Break Up to Make Up

Why the cases for federalism, loose confederation and soft partition don't guarantee stability in a post-occupation Iraq.

After the political spinning has backfired, utopian dreams of Western liberal democracy in Iraq lay shattered, and tribal and sectarian loyalties undermine efforts to unite and pacify a country spiraling into civil war, one is pressed to ask: How realistic is U.S. foreign policy in terms of its ability to quell the bloodshed in Iraq? Or more specifically, how will the United States end the ensuing Iraqi civil war fuelled by U.S. occupation? The answer is simple: It can't.

This hasn't dissuaded U.S. policymakers from offering their take on the present course in Iraq. Amitai Etzioni, director of George Washington University's Institute for Communitarian Policy Studies, initiated a dialogue session on Capital Hill yesterday entitled: "Plan Z: Community Based Security in Iraq." The panel's deep bench consisted of Senator Joseph Biden's (D-DE) chief Middle East advisor Puneet Talwar, Carlos Pascual and Michael O'Hanlon of the Brookings Institution, Marina Ottaway of the Carnegie Endowment for International Peace and Christopher Preble of the Cato Institute, among others.

Underlying the dialogue was a position paper authored by Etzioni, which draws on his soon-to-be published book, Security First: For a Muscular, Moral Foreign Policy, but is also a communitarian adaptation of Leslie Gelb's ideas on Iraqi federalism, championed by Biden in the Biden-Gelb plan. Etzioni's proposal promotes introducing a High Devolution State (HDS), which grants "a high level of autonomy to the 18 provinces that make up Iraq." The idea is straight forward enough; Iraqis should police their own communities: Shi‘a, Sunnis, Kurd.

Talwar, who spoke on behalf of the Senator, reiterated his position that withdrawal is inevitable, but stressed that how this is done is central to its success. In his call for federalism, Talwar listed political decentralization to the local level, securing support for Sunnis, increased economic assistance tied to minority rights and enlisting regional powers to play a role as vital. Talwar's most provocative claim called for a complete repeal of the Authorization of Use of Military Force Against Iraq Resolution of 2002.
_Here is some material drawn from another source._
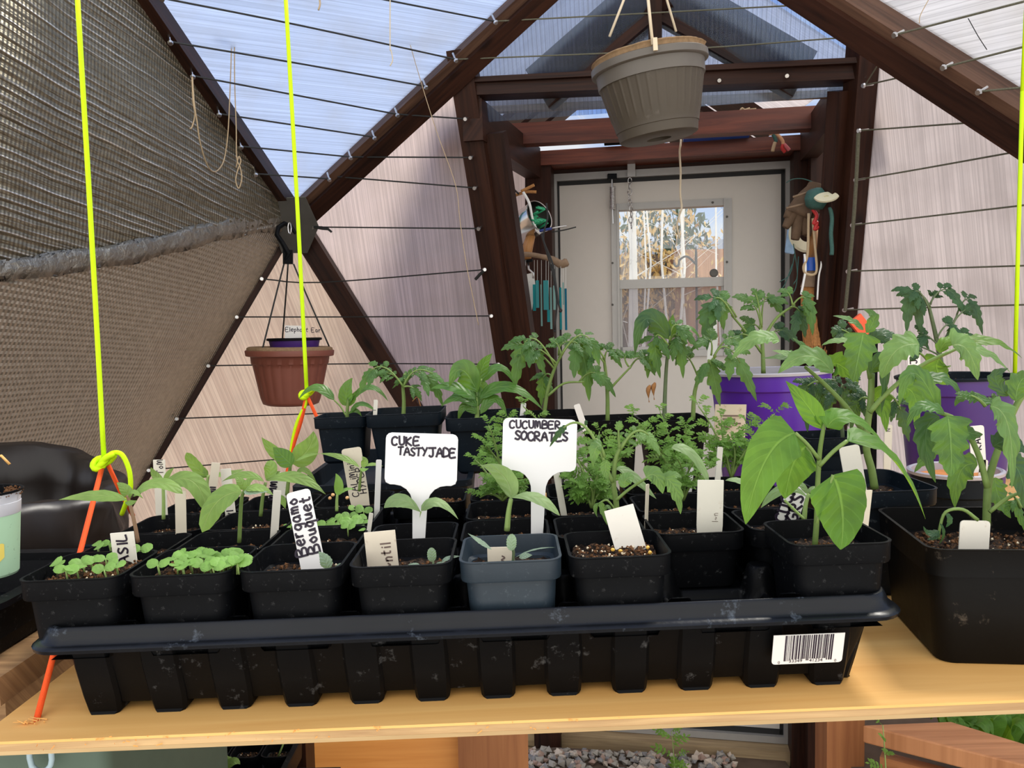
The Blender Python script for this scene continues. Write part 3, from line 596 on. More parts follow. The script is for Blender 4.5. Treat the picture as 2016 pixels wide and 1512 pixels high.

O'Hanlon offered a slightly different take on how a HDS should be formed when attempting to pre-empt further ethnic conflict looming on the horizon by actively partaking in what O'Hanlon called "soft partition." This process would consist of U.S.-sponsored ethnic segregation via relocation within a period of 12-18 months. O'Hanlon admits bloodshed would continue and resistance would be substantial. However, with support of local leaders violence might diminish and hard partitioning could be avoided. Much of the justification for this plan is based on observations that violence between and within Iraqi communities based on ethnicity and sectarian divisions is already widespread, and this could easily spiral into full-fledged ethnic cleansing. Yet, one crucial criticism of this approach rang clear: No U.S.-led mass relocation of peoples has ever taken place without great costs and suffering by those being relocated.

But elaborate plans and digressions from Iraq's newly existing constitution may not be unnecessary. Ms. Ottaway expressed her conviction that a unitary state was never a reality and it is "time to start implementing the constitution", which allows for a devolved state short of hard or soft partition. With "too many actors and no real control", partitioning Iraq would be viewed as maliciously dividing a region. Complete autonomy for the provinces is not going to guarantee less tension because Shi‘a and Sunni communities are not monolithic. The constitution, however, is still "relevant and useful" because it would keep the state intact, which would reduce the likelihood of interference by neighboring countries while granting locals the opportunity to enact the rule of law.

Although far from a cure-all, Pascual viewed this constitutional approach a logical step, considering there can be "no successful or sustainable use of force" without an agreed upon political settlement which makes the rule of law enforceable. But the obstacles to bringing the constitution to life take many shapes; federal and regional relations, oil revenues, militias and terrorism just to name a few. Pascual went further to point out that partition or devolution to local autonomy is dangerous without understanding the role of community-based militias and their relation to other communities and, to a larger extent, the state. In his view, community-based security has a high probability of backfiring-quite literally.

Building on Ottaway's and Pascual's points, panelists argued against the community-based approach. Etzioni noted that if each province is allowed to control its borders, sectarian violence would be reduced, but exactly how each province would do this would be left up to each community to decide. Yet the devil is in the details and without defining any specific guidelines much is left unaccounted for in the realm of U.S. interests. The United States is already viewed with distrust in the region, so theories and experimental policies forwarded by the United States would be un-welcomed and fruitless.

Preble made sure to highlight the power vacuum that community-based security could create-one that could easily be filled by a country like Iran. Thus, empowering local communities as stakeholders in their own security might be used as an opportunity to further expand Iran's role as the "indispensable player " in the region.